International Conference on Fast Reactors and Related Fuel Cycles FR22: Sustainable Clean Energy for the Future (CN-291)

Removal of Radiocesium from High-Level Liquid Waste using Inorganic Ion-exchangers

21 Apr 2022, 13:40

2h

Vienna, Austria

POSTER Track 3. Fuels, Fuel Cycles and Waste Management Poster Session

Speaker

Ms Anshul Kumari (Waste Immobilization Plant, Integrated Nuclear Recycle Plant, Nuclear Recycle Board, Bhabha Atomic Research Centre, Kalpakkam 603 102, India)

Description

The present study demonstrates the use of inorganic ion-exchanger (IX) to condition the high-level liquid waste (HLW) by selective separation of one of the major radionuclide, cesium-137 (137Cs) from it. 137Cs possesses a broad range of potential applications in societal and agricultural area.
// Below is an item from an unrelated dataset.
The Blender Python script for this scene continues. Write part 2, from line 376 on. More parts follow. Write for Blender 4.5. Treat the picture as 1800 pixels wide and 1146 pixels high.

In addition to this, the selective separation of 137Cs from HLW would drastically bring down secondary waste generation and reduce burden on the off-gas treatment in the vitrification process. Here, we have successfully demonstrated the conversion of Cs loaded IX to compact waste form.
Among the various adsorbents, Ammonium Molybdo-Phosphate (AMP) was preferred and used as IX in the present study because it shows high selectivity towards Cs+ in the presence of various metal ions (alkali, transition, lanthanides and actinides) and is stable under highly acidic & irradiation condition. Despite these advantages, the powder form of IX is not readily adaptable and does not provide ideal flow dynamics for continuous column operations. With a view to bring it to a usable form, synthesis of composite forms of IX (20-30%) in Poly-Ether-Sulfone (PES) was carried out. By adjusting the flow rate of the polymer liquid, particles with an average size ranging from 150 to 710 μm were obtained using a dual nozzle device that allows the break–up of polymer solution by air blowing. The polymer particles of 355-600 μm in diameter were mainly used for Cs extraction studies.
The obtained beads were characterized for thermal stability using thermogravimetry (TG), phase purity by X-ray diffraction (XRD) and functional group identification by Fourier transform (FT)-infra-red (IR) spectroscopy. The thermograms of IX and IX-PES beads showed few steps of decomposition reactions, it may be due to the loss of moisture, ammonia, PES and MoO3 from AMP-PES. To assess the efficiency of the IX-PES beads, its cesium extraction capacity and distribution coefficient were determined using actual HLW. The extraction capacity and distribution coefficient of cesium in actual HLW (3M acidic) was 4369.3 cm3/g and 0.4 meq/g, respectively. Column studies (L/D=3) were also carried out with an HLW flow rate of 0.5mL/min. The performance of the column was evaluated by plotting a breakthrough curve. Pellet formation of the inactive cesium loaded IX beads was successfully demonstrated using a manual pelletiser with a pressure of 150 kg/cm2.